Tekanan di pasar surat utang RI terjadi di kala pasar Treasury, surat utang AS cenderung bergerak menguat. Semua tenor Treasury terpantau turun dalam kisaran terbatas pada sesi perdagangan Asia. Yield UST-2Y bertahan di 4,27%, sedang tenor acuan 10Y ada di 4,40%.
Tekanan yang terlihat di pasar surat utang domestik hari ini, juga terjadi di pasar saham. IHSG yang tadi pagi dibuka menguat, menutup sesi pertama perdagangan siang ini dengan pelemahan tipis 0,06%.
Situasi itu akhirnya menekan rupiah yang semakin tertekan di kisaran Rp15.858/US$, menembus level support terdekat. Rupiah bahkan sempat menyentuh Rp15.868/US$ pada pukul 11.00 WIB.
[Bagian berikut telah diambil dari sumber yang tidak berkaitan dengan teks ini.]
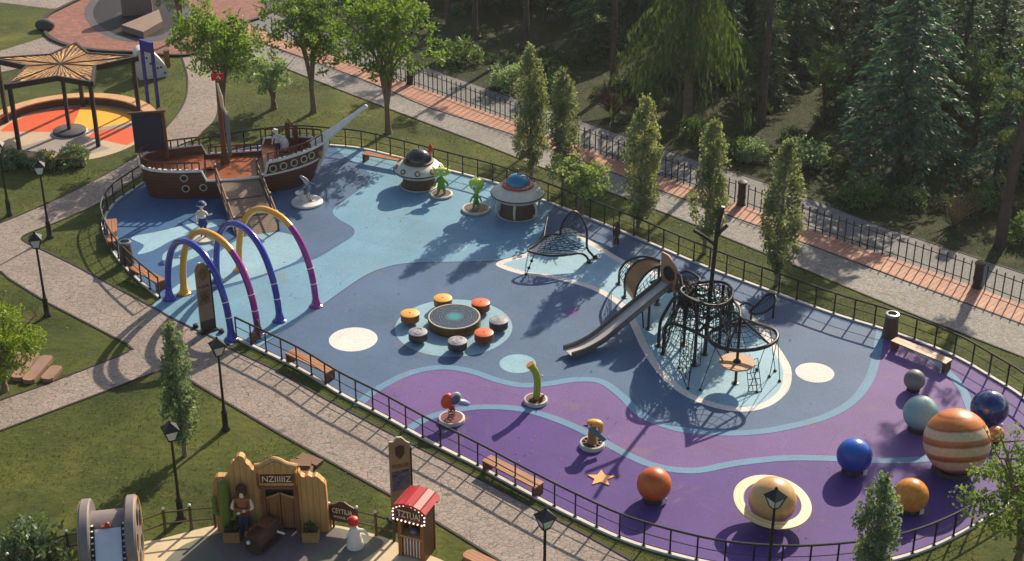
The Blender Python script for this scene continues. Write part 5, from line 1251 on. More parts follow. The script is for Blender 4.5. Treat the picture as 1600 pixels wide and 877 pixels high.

Rupiah sejauh ini menjadi valuta di emerging market Asia dengan pelemahan terdalam, bersama dolar Taiwan yang turun 0,18%, peso 0,15%, juga yuan offshore 0,07%, dolar Singapura 0,04% juga reniminbi 0,02%.
Sebagian valuta Asia masih bergerak menguat seperti won Korsel 0,24%, baht 0,12%, ringgit 0,09% serta dolar Hong Kong 0,01%.
Rupiah masih rentan
Konsensus ekonom yang dihimpun oleh Bloomberg menghasilkan median 6%, yang berarti ekspektasi pasar adalah BI rate akan kembali ditahan untuk bulan kedua beruntun demi mendukung stabilitas nilai tukar rupiah.
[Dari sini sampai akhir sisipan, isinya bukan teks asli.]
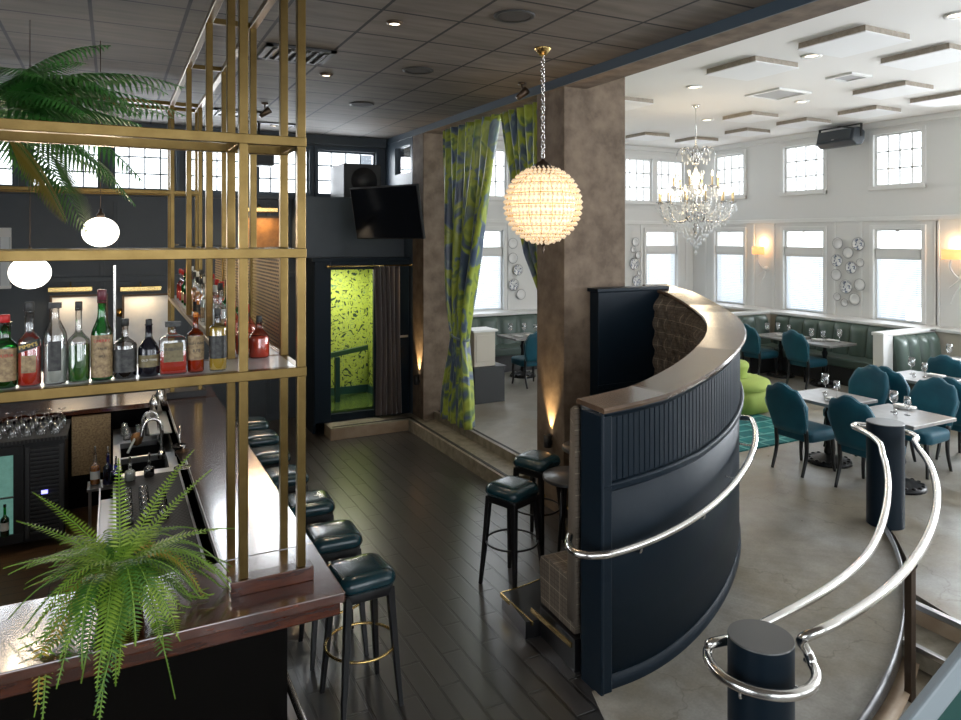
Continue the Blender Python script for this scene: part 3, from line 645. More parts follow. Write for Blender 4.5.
for k, (x, y) in enumerate([(.12, 7.62), (.22, 7.66), (.1, 7.78), (.31, 7.7)]):
    tin('drinking_glass', 'upturned glass %s beyond the steel sink' % ['nearest left', 'nearest the middle', 'farthest left', 'nearest the bar'][k], 'glass', (x, y, .852), [(.035, 0), (.03, .12), (.001, .125)], 'gl', group='upturned glasses beyond the sink')
pg = thing('utensil', 'rosy copper scoop lying over the far basin', 'scoop', (.2, 7.42, .88)); G().lathe([(.001, -.05), (.04, -.03), (.055, .03), (.04, .07), (.001, .08)], n=14).build('bowl', 'copper', pg); G().tube([(0, 0, .06), (-.08, -.16, -.06)], .012, 7).build('handle', 'frost', pg)
rm = tag(G().prism([(.02, 4.45), (.48, 4.45), (.48, 6.4), (.02, 6.4)], .851, .858).build('drip_mat', 'mat'), 'black rubber drip mat on the steel work top', 'mat')
for k in range(14):
    x, y = .09 + (k % 3) * .11, 5.35 + (k // 3) * .12
    tin('drinking_glass', 'small tumbler upside down on the drip mat, row %d from the sink, %s' % (5 - k // 3, ['outer side', 'middle', 'bar side'][k % 3]), 'glass', (x, y, .859), [(.036, 0), (.030, .09), (.001, .094)], 'gl', n=14, group='tumblers upside down on the drip mat')

# ------------------------------------------------------------------ bottles
def lettering(c, mt):
    t = bpy.data.objects.new('lettering', c); COL.objects.link(t); me = bpy.data.meshes.new_from_object(t)
    bpy.data.objects.remove(t); me.materials.clear(); me.materials.append(M[mt])
    o = bpy.data.objects.new('lettering', me); COL.objects.link(o); return o
def bottle(lab, loc, r, h, glassm, liq, fill, capm, cap_h, cap_r, lbl=None, lz=None, square=False, rz=0, group=None, neck=.3, nr=None, shoulder=.16, flatcap=False, lw=1.0, n=18, text=None, bulge=0):
    root = thing('liquor_bottle', lab, 'bottle', loc, rz, group)
    nr = nr or r * .33; hb = h * (1 - neck - shoulder)
    prof = [(r * .9, 0), (r, .008), (r * (1 + bulge), hb * .55), (r, hb)]
    for i in range(1, 6):
        t = i / 5; prof.append((nr + (r - nr) * (cos(PI * t) * .5 + .5), hb + h * shoulder * t))
    prof += [(nr, h - .005), (nr * 1.15, h - .004), (nr * 1.15, h)]
    def body(s, z0, z1, k=1):
        g = G()
        P = [(z0 and prof_r(prof, z0) or prof[0][0], z0)] + [q for q in prof if z0 < q[1] < z1] + [(prof_r(prof, z1), z1)]
        if square:
            loops = [rrect(2 * rr * k, 2 * rr * k * .62, min(.012, rr * .4), 3, z=z) if rr > nr * 1.2 else [(rr * k * cos(2 * PI * q / 16 + .2), rr * k * sin(2 * PI * q / 16 + .2), z) for q in range(16)] for rr, z in P]
            g.loft(loops)
        else: g.lathe([(rr * k, z) for rr, z in P], n=n)
        return g
    body(0, 0, h).build('glass', glassm, root)
    if liq and fill > 0: body(0, .006, h * fill, .94).build('liquid', liq, root)
    g = G()
    if flatcap: g.box(-cap_r, -cap_r * .6, h - .002, cap_r, cap_r * .6, h + cap_h)
    else: g.lathe([(cap_r, h - .012), (cap_r, h + cap_h), (cap_r * .9, h + cap_h + .003)], n=14)
    g.build('stopper', capm, root)
    if lbl:
        z0, z1 = lz; g = G(); g.smooth = True; rr = r * 1.012 * (1 + bulge * .7)
        if square: g.box(-r * .78 * lw, -r * .62 - .003, z0, r * .78 * lw, -r * .62 - .0005, z1)
        else:
            a = 1.25 * lw; loop0 = [(rr * sin(-a + 2 * a * q / 12), -rr * cos(-a + 2 * a * q / 12), z0) for q in range(13)]
            g.loft([loop0, [(x, y, z1) for x, y, z in loop0]], False, False, closed=False)
        lo_ = g.build('label', lbl, root, fix=False)
        if text:
            for (s, size, zz, mt, rot) in text:
                c = bpy.data.curves.new('lettering', 'FONT'); c.body = s; c.size = size; c.align_x = 'CENTER'; c.align_y = 'CENTER'; c.extrude = .0006; c.resolution_u = 2
                o = lettering(c, mt); o.parent = lo_
                o.location = (0, -(r * .62 + .0045 if square else rr + .0015), zz); o.rotation_euler = (R(90), R(rot), 0)
    return root
def prof_r(prof, z):
    for (a, za), (b, zb) in zip(prof, prof[1:]):
        if za <= z <= zb and zb > za: return a + (b - a) * (z - za) / (zb - za)
    return prof[-1][0]
SZ = 2.152   # top of the frosted shelf
F = R(-8)
def sb(x): return (x, 3.665, SZ)
gname = None
bottle('green bottle with tall red cap and tan label, far left of the front shelf', sb(-.415), .046, .28, 'glgreen', 'grn', .62, 'lbred', .03, .02, 'lbtan', (.03, .17), neck=.22, nr=.022, text=[('LIQUEUR', .018, .14, 'lbred', 0)])
b_ = bottle('clear bottle of bright red spirit with a slanted black and gold label', sb(-.325), .046, .325, 'gl', 'red', .56, 'lbblack', .035, .019, 'lbtan', (.06, .135), neck=.26, nr=.018, lw=.5)
g = G(); rr = .0475; g.T = Matrix.Identity(4)
l0 = [(rr * sin(-1 + 2 * q / 10), -rr * cos(-1 + 2 * q / 10), .145 + .028 * q / 10) for q in range(11)]
g.loft([l0, [(x, y, z + .034) for x, y, z in l0]], False, False, closed=False); bd = g.build('band', 'lbblack', b_, fix=False)
c = bpy.data.curves.new('lettering', 'FONT'); c.body = "PIMM'S"; c.size = .024; c.align_x = 'CENTER'; c.align_y = 'CENTER'; c.extrude = .0006; c.resolution_u = 2; o = lettering(c, 'gilt'); o.parent = bd; o.location = (0, -.0495, .177); o.rotation_euler = (R(90), R(-14), 0)
bottle('clear fluted bottle with a black cross shaped label and flat stopper', sb(-.228), .047, .335, 'gl', 'clr', .5, 'lbblack', .022, .025, 'lbblack', (.06, .19), neck=.10, nr=.016, shoulder=.30, flatcap=True, lw=.45)
bottle('round shouldered clear bottle half full of green spirit', sb(-.137), .045, .33, 'gl', 'grn', .50, 'lbblack', .025, .015, 'lbwhite', (.001, .002), neck=.30, nr=.013)
bottle('tall green glass bottle with a maroon foil neck and long tan label', sb(-.045), .045, .36, 'glgreen', 'grn', .5, 'lbmaroon', .045, .019, 'lbtan', (.015, .205), neck=.16, nr=.017, shoulder=.30, text=[('CHERRY', .018, .18, 'lbred', 0), ('ITALIA', .014, .145, 'lbblack', 0), ('1821', .014, .11, 'lbblack', 0)])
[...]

"Menimbang kondisi terkini dari depresiasi rupiah dan belum adanya tekanan inflasi, kami berpandangan Bank Indonesia perlu menahan suku bunga acuannya di 6%, untuk memastikan bahwa penyesuaian suku bunga acuan di masa mendatang dilakukan pada waktu yang tepat demi menjaga stabilitas harga dan memberikan ruang penurunan suku bunga apabila diperlukan di masa mendatang," kata Teuku Riefky, Ekonom LPEM Universitas Indonesia dalam kajian yang dilansir kemarin.
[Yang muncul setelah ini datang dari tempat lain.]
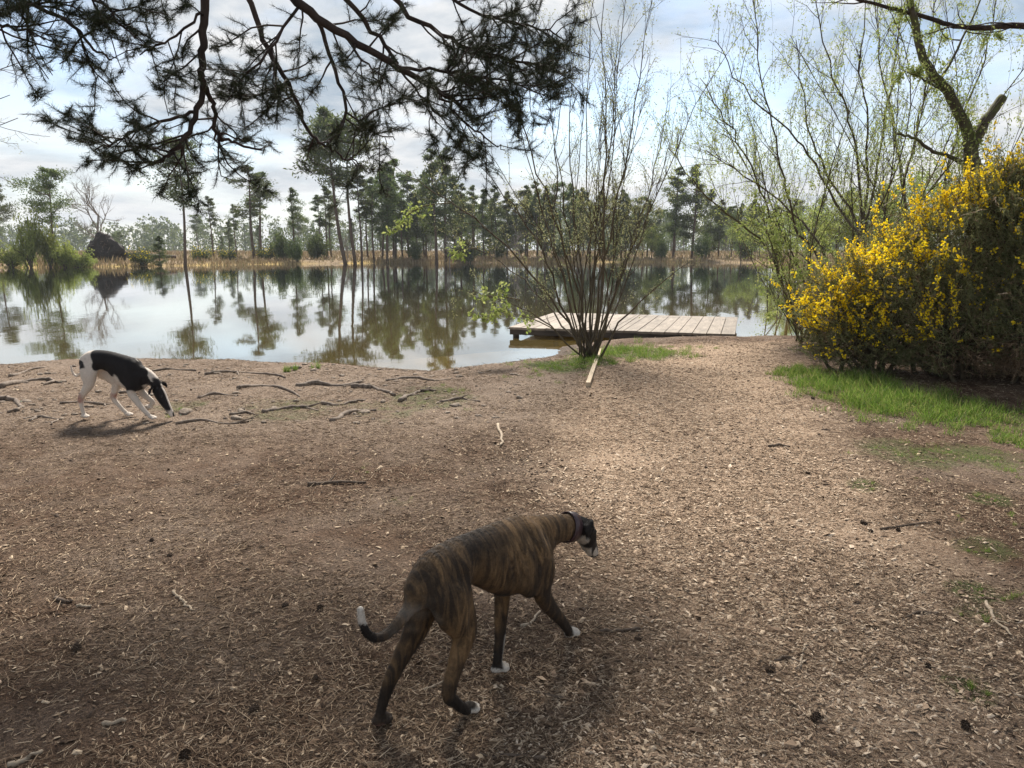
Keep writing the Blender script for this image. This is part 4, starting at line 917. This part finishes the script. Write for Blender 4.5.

Selama kuartal III-2024, rupiah sudah merosot 4,36%. Namun, nilai pelemahan itu masih lebih baik dibanding mata uang Asia lain seperti ringgit, yen ataupun baht yang tergerus hingga lebih dari 7% pada periode yang sama. Sementara bila menghitung selama semester II-2024, rupiah masih membukukan penguatan 3,44%.
Pada periode ketika indeks dolar AS melambung dan menekan mata uang lawannya, BI diduga telah melakukan intervensi besar-besaran untuk memperlambat tekanan pelemahan pada rupiah. Dalam konteks itu, menjadi hal logis bila keputusan BI Rate hari ini akan segaris.
"Secara historis, kebijakan suku bunga acuan BI berjalan seiring strategi intervensi yang dilakukan. Pemotongan bunga acuan bisa memperbarui tekanan depresiasi yang akan membuat tindakan [intervensi] BI di pasar valas pada minggu lalu menjadi tidak efektif," kata Satria Sambijantoro, Head of Research Bahana Sekuritas yang memprediksi BI rate masih akan ditahan lagi.
Namun, tak semua ekonom sependapat. Hampir seperempat dari 36 institusi yang mengeluarkan prediksi BI rate bulan ini, memperkirakan Gubernur BI Perry Warjiyo dan Anggota Dewan Gubernur akan memangkas bunga acuan sebesar 25 bps. Pemotongan suku bunga acuan terutama dibutuhkan untuk mendukung pemulihan ekonomi domestik yang terjebak kelesuan.
Sinyal The Fed
Tekanan yang dihadapi oleh rupiah juga datang dari berbalik menguatnya indeks dolar AS siang ini. Meski tipis hanya 0,02% di level 106,22, setelah tadi malam ditutup melemah dan pagi tadi juga dibuka lemah.
Penguatan dolar AS di kisaran terbatas, sepertinya terpengaruh oleh perkembangan seputar arah kebijakan bunga The Fed.
Pernyataan pejabat The Fed terbaru, Gubernur The Fed Kansas Jeff Schmid mengulang lagi ketidakpastian terkait seberapa jauh besar pemangkasan bunga acuan The Fed selanjutnya.
"Meskipun sekarang adalah waktu untuk mulai mengurangi pembatasan kebijakan moneter, masih harus dilihat seberapa jauh suku bunga akan turun atau di mana suku bunga akhirnya akan stabil," kata Schmid.
Meski pernyataan itu tidak memberi petunjuk lebih jelas, pasar sejauh ini masih mempertahankan ekspektasi penurunan bunga The Fed pada Desember dengan probabilitas sebesar 59%, naik dari sehari sebelumnya sebesar 41%.